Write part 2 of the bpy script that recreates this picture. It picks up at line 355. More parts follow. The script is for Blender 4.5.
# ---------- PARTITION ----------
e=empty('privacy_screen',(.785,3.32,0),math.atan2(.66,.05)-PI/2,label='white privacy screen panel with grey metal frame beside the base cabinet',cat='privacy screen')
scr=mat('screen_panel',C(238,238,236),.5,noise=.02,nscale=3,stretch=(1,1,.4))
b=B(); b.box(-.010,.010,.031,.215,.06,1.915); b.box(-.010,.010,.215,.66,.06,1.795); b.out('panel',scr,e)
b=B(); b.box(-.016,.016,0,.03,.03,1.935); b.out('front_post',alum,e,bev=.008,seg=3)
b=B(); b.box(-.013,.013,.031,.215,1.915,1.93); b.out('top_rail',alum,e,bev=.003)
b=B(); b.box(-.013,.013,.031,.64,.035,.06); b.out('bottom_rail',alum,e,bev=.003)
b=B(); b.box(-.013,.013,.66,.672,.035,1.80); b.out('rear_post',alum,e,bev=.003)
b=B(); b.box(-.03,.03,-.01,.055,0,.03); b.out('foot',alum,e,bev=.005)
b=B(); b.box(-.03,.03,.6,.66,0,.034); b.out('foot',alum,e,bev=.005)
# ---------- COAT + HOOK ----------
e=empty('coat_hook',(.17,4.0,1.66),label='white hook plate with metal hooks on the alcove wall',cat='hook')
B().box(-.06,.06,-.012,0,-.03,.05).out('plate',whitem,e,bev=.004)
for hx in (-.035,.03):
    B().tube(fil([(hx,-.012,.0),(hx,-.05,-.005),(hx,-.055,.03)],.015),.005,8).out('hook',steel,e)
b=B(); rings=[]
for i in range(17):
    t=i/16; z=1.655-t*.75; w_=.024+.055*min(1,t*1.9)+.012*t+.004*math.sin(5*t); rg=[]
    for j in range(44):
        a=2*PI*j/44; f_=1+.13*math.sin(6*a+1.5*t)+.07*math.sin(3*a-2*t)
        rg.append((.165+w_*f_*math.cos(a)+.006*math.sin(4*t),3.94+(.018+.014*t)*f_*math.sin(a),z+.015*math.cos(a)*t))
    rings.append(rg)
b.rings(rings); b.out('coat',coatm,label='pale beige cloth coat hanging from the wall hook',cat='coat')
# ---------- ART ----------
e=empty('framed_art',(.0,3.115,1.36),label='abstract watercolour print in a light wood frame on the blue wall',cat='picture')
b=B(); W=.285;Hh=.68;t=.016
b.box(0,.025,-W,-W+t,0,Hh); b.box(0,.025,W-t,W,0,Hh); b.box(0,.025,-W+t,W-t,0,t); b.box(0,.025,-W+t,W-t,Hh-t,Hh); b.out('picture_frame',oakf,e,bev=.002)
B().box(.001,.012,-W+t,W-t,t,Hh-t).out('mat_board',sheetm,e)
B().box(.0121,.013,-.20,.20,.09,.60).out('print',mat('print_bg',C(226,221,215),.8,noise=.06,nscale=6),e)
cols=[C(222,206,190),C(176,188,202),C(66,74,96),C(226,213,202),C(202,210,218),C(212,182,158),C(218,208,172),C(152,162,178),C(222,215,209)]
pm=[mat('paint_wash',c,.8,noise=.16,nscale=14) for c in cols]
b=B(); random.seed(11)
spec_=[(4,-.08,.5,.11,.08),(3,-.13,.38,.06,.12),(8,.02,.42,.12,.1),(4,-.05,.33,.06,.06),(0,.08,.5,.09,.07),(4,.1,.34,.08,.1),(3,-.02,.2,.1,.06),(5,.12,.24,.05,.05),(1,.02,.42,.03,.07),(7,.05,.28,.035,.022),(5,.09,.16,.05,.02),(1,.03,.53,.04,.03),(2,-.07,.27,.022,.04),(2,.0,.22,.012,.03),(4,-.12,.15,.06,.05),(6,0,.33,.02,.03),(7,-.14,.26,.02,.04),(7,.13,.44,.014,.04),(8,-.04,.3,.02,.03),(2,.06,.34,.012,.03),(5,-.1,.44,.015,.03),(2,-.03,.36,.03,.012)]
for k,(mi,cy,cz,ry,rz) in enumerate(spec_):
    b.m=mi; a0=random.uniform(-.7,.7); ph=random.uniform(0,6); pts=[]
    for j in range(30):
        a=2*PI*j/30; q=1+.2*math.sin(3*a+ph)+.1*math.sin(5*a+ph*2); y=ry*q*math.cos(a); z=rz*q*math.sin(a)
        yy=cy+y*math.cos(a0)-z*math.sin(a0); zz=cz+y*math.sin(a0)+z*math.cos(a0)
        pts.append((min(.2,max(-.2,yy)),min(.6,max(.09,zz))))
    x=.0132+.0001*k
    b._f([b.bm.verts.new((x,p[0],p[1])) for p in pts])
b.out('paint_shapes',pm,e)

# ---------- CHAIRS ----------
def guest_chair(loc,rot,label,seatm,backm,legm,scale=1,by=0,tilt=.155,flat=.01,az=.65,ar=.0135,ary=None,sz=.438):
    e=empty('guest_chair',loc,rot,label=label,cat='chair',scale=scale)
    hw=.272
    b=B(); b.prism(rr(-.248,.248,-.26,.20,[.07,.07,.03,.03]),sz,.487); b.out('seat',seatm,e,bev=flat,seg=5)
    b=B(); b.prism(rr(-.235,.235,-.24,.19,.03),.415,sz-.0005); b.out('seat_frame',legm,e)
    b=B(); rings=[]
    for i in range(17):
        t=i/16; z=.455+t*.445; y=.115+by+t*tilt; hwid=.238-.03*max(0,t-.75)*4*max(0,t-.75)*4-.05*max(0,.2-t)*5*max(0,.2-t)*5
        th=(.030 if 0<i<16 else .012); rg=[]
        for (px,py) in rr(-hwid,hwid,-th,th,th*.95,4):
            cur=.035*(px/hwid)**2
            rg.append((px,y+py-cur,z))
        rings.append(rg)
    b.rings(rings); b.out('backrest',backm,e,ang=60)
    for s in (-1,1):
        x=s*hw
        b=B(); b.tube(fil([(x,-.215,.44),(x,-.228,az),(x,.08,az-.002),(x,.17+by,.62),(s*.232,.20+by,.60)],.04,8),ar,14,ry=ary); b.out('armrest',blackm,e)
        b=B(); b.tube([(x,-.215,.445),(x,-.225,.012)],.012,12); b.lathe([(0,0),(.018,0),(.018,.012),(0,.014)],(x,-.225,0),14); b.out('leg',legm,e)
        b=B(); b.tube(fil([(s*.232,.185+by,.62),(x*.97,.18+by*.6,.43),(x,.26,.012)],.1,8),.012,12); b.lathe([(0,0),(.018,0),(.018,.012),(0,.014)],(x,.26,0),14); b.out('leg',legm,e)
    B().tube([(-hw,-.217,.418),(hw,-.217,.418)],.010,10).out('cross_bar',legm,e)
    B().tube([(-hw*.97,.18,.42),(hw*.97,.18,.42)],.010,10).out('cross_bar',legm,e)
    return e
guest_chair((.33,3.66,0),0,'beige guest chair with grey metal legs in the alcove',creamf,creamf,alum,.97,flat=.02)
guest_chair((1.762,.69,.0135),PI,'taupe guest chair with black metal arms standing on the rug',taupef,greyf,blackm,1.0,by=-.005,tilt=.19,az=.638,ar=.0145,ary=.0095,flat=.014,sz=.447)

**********

Your task is to quote the listing above word for word.

Finished exercise:
Write part 2 of the bpy script that recreates this picture. It picks up at line 355. More parts follow. The script is for Blender 4.5.
# ---------- PARTITION ----------
e=empty('privacy_screen',(.785,3.32,0),math.atan2(.66,.05)-PI/2,label='white privacy screen panel with grey metal frame beside the base cabinet',cat='privacy screen')
scr=mat('screen_panel',C(238,238,236),.5,noise=.02,nscale=3,stretch=(1,1,.4))
b=B(); b.box(-.010,.010,.031,.215,.06,1.915); b.box(-.010,.010,.215,.66,.06,1.795); b.out('panel',scr,e)
b=B(); b.box(-.016,.016,0,.03,.03,1.935); b.out('front_post',alum,e,bev=.008,seg=3)
b=B(); b.box(-.013,.013,.031,.215,1.915,1.93); b.out('top_rail',alum,e,bev=.003)
b=B(); b.box(-.013,.013,.031,.64,.035,.06); b.out('bottom_rail',alum,e,bev=.003)
b=B(); b.box(-.013,.013,.66,.672,.035,1.80); b.out('rear_post',alum,e,bev=.003)
b=B(); b.box(-.03,.03,-.01,.055,0,.03); b.out('foot',alum,e,bev=.005)
b=B(); b.box(-.03,.03,.6,.66,0,.034); b.out('foot',alum,e,bev=.005)
# ---------- COAT + HOOK ----------
e=empty('coat_hook',(.17,4.0,1.66),label='white hook plate with metal hooks on the alcove wall',cat='hook')
B().box(-.06,.06,-.012,0,-.03,.05).out('plate',whitem,e,bev=.004)
for hx in (-.035,.03):
    B().tube(fil([(hx,-.012,.0),(hx,-.05,-.005),(hx,-.055,.03)],.015),.005,8).out('hook',steel,e)
b=B(); rings=[]
for i in range(17):
    t=i/16; z=1.655-t*.75; w_=.024+.055*min(1,t*1.9)+.012*t+.004*math.sin(5*t); rg=[]
    for j in range(44):
        a=2*PI*j/44; f_=1+.13*math.sin(6*a+1.5*t)+.07*math.sin(3*a-2*t)
        rg.append((.165+w_*f_*math.cos(a)+.006*math.sin(4*t),3.94+(.018+.014*t)*f_*math.sin(a),z+.015*math.cos(a)*t))
    rings.append(rg)
b.rings(rings); b.out('coat',coatm,label='pale beige cloth coat hanging from the wall hook',cat='coat')
# ---------- ART ----------
e=empty('framed_art',(.0,3.115,1.36),label='abstract watercolour print in a light wood frame on the blue wall',cat='picture')
b=B(); W=.285;Hh=.68;t=.016
b.box(0,.025,-W,-W+t,0,Hh); b.box(0,.025,W-t,W,0,Hh); b.box(0,.025,-W+t,W-t,0,t); b.box(0,.025,-W+t,W-t,Hh-t,Hh); b.out('picture_frame',oakf,e,bev=.002)
B().box(.001,.012,-W+t,W-t,t,Hh-t).out('mat_board',sheetm,e)
B().box(.0121,.013,-.20,.20,.09,.60).out('print',mat('print_bg',C(226,221,215),.8,noise=.06,nscale=6),e)
cols=[C(222,206,190),C(176,188,202),C(66,74,96),C(226,213,202),C(202,210,218),C(212,182,158),C(218,208,172),C(152,162,178),C(222,215,209)]
pm=[mat('paint_wash',c,.8,noise=.16,nscale=14) for c in cols]
b=B(); random.seed(11)
spec_=[(4,-.08,.5,.11,.08),(3,-.13,.38,.06,.12),(8,.02,.42,.12,.1),(4,-.05,.33,.06,.06),(0,.08,.5,.09,.07),(4,.1,.34,.08,.1),(3,-.02,.2,.1,.06),(5,.12,.24,.05,.05),(1,.02,.42,.03,.07),(7,.05,.28,.035,.022),(5,.09,.16,.05,.02),(1,.03,.53,.04,.03),(2,-.07,.27,.022,.04),(2,.0,.22,.012,.03),(4,-.12,.15,.06,.05),(6,0,.33,.02,.03),(7,-.14,.26,.02,.04),(7,.13,.44,.014,.04),(8,-.04,.3,.02,.03),(2,.06,.34,.012,.03),(5,-.1,.44,.015,.03),(2,-.03,.36,.03,.012)]
for k,(mi,cy,cz,ry,rz) in enumerate(spec_):
    b.m=mi; a0=random.uniform(-.7,.7); ph=random.uniform(0,6); pts=[]
    for j in range(30):
        a=2*PI*j/30; q=1+.2*math.sin(3*a+ph)+.1*math.sin(5*a+ph*2); y=ry*q*math.cos(a); z=rz*q*math.sin(a)
        yy=cy+y*math.cos(a0)-z*math.sin(a0); zz=cz+y*math.sin(a0)+z*math.cos(a0)
        pts.append((min(.2,max(-.2,yy)),min(.6,max(.09,zz))))
    x=.0132+.0001*k
    b._f([b.bm.verts.new((x,p[0],p[1])) for p in pts])
b.out('paint_shapes',pm,e)

# ---------- CHAIRS ----------
def guest_chair(loc,rot,label,seatm,backm,legm,scale=1,by=0,tilt=.155,flat=.01,az=.65,ar=.0135,ary=None,sz=.438):
    e=empty('guest_chair',loc,rot,label=label,cat='chair',scale=scale)
    hw=.272
    b=B(); b.prism(rr(-.248,.248,-.26,.20,[.07,.07,.03,.03]),sz,.487); b.out('seat',seatm,e,bev=flat,seg=5)
    b=B(); b.prism(rr(-.235,.235,-.24,.19,.03),.415,sz-.0005); b.out('seat_frame',legm,e)
    b=B(); rings=[]
    for i in range(17):
        t=i/16; z=.455+t*.445; y=.115+by+t*tilt; hwid=.238-.03*max(0,t-.75)*4*max(0,t-.75)*4-.05*max(0,.2-t)*5*max(0,.2-t)*5
        th=(.030 if 0<i<16 else .012); rg=[]
        for (px,py) in rr(-hwid,hwid,-th,th,th*.95,4):
            cur=.035*(px/hwid)**2
            rg.append((px,y+py-cur,z))
        rings.append(rg)
    b.rings(rings); b.out('backrest',backm,e,ang=60)
    for s in (-1,1):
        x=s*hw
        b=B(); b.tube(fil([(x,-.215,.44),(x,-.228,az),(x,.08,az-.002),(x,.17+by,.62),(s*.232,.20+by,.60)],.04,8),ar,14,ry=ary); b.out('armrest',blackm,e)
        b=B(); b.tube([(x,-.215,.445),(x,-.225,.012)],.012,12); b.lathe([(0,0),(.018,0),(.018,.012),(0,.014)],(x,-.225,0),14); b.out('leg',legm,e)
        b=B(); b.tube(fil([(s*.232,.185+by,.62),(x*.97,.18+by*.6,.43),(x,.26,.012)],.1,8),.012,12); b.lathe([(0,0),(.018,0),(.018,.012),(0,.014)],(x,.26,0),14); b.out('leg',legm,e)
    B().tube([(-hw,-.217,.418),(hw,-.217,.418)],.010,10).out('cross_bar',legm,e)
    B().tube([(-hw*.97,.18,.42),(hw*.97,.18,.42)],.010,10).out('cross_bar',legm,e)
    return e
guest_chair((.33,3.66,0),0,'beige guest chair with grey metal legs in the alcove',creamf,creamf,alum,.97,flat=.02)
guest_chair((1.762,.69,.0135),PI,'taupe guest chair with black metal arms standing on the rug',taupef,greyf,blackm,1.0,by=-.005,tilt=.19,az=.638,ar=.0145,ary=.0095,flat=.014,sz=.447)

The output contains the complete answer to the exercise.